The yearlong effort by House Republicans to impeach President Joe Biden is reaching a critical stage, as the President's brother and son may testify in the coming weeks even as questions linger about whether the disjointed investigation has uncovered any impeachable offenses.
House Republicans have yet to prove that money made by Joe Biden’s son Hunter or other family members in overseas business deals made it to Joe Biden or influenced his actions while he was President or Vice President. Months of press releases and depositions by the Republican leaders of the House Oversight Committee have been big on fanfare and light on substance.
Joe Biden’s brother Jim Biden is scheduled to be interviewed by the committee on Dec. 6, and Joe Biden’s son Hunter is scheduled to be deposed on Dec. 13.
Hunter Biden’s legal team believes the Republicans’ case against the President is weak enough that its lead lawyer on Tuesday challenged Rep. James Comer, the chairman of the House Oversight Committee, to let Hunter testify at a public hearing. “Our client will get right to it by agreeing to answer any pertinent and relevant question you or your colleagues might have, but—rather than subscribing to your cloaked, one-sided process—he will appear at a public Oversight and Accountability Committee hearing,” Abbe Lowell wrote on Hunter Biden’s behalf. “A public proceeding would prevent selective leaks, manipulated transcripts, doctored exhibits, or one-sided press statements.”
Comer refused the offer, saying Hunter Biden would be deposed privately and could be called later to testify in a public hearing. The House Oversight Committee “won’t conduct this investigation on Hunter’s terms,” Comer wrote Tuesday on X. “The President’s son must first appear for a deposition.”
The public back-and-forth came as some House Republicans are acknowledging that the information uncovered so far hasn’t shown Joe Biden being influenced by money being made by his son or other family members, or it playing a role in any of his actions as a public servant. On Tuesday, Fox Business anchor Maria Bartiromo, who’s been driving attention toward Comer’s investigation for months, asked Rep. Lisa McClain of Michigan, a member of the Oversight Committee, if Republicans had found any policy changes Joe Biden made as a result of those business deals. "The short answer is no,” McClain said. “That's what we are trying to get to right now.”
The inquiry has produced evidence suggesting Hunter Biden traded off his family name to advance his business interests. Hunter Biden is also the focus of a federal criminal investigation and has been charged with lying about his drug use when he purchased a handgun in 2018.
Meanwhile, Comer has been casting his investigation farther afield. On Monday, the Kentucky Republican wrote in an op-ed published by Fox News that the Committee has concerns about the classified documents found last year in a closet in Joe Biden’s University of Pennsylvania offices in Washington, D.C., but that the prosecutor investigating the documents case, Special Counsel Robert Hur, refused to let House Republicans look at the material.

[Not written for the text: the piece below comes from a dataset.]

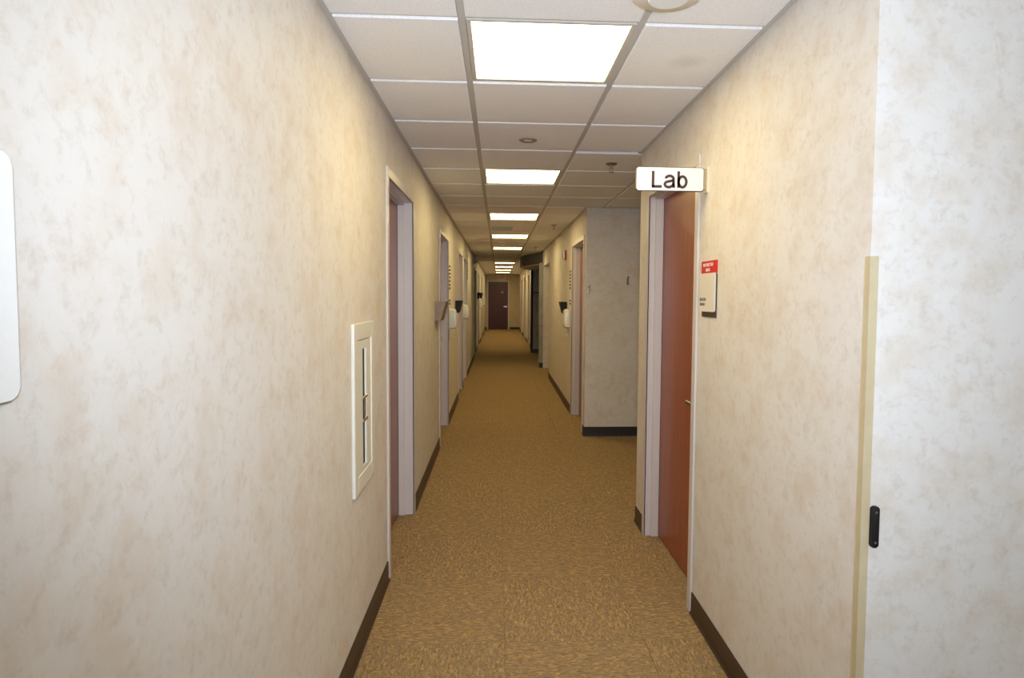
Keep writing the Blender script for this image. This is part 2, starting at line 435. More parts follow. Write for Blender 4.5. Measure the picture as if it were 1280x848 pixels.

The inquiry into Biden’s improper possession of classified documents has unfolded alongside an investigation into former President Donald Trump’s taking of classified documents to his home in Florida, with Trump allegedly refusing to give some of them back. That led to Trump being federally charged in August in a case that could reach trial next year. Biden has said he didn’t know the classified documents were in his possession and that he returned them promptly when they were discovered.
Comer wrote that he was concerned individuals without security clearances may have had access to the Biden documents and that some of the documents were related to countries where Biden’s son and family members were doing business deals. But Comer hasn’t shown evidence that’s the case.
“President Biden’s mishandling of classified material and his involvement in his family’s business schemes threaten our national security,” Comer wrote in his op-ed, suggesting the documents could play a larger role than previously expected in an impeachment push that’s expected to reach its final stages early next year.
The House impeachment inquiry into Biden is picking up momentum after the House muddled through a leadership crisis throughout most of October, after the chamber voted to oust Rep. Kevin McCarthy as Speaker. His replacement, Speaker Mike Johnson, is watching the impeachment proceedings closely and said earlier this month that the inquiry is at "an inflection point" and that the "appropriate" next step is to put witnesses under oath and question them to "fill gaps in the record."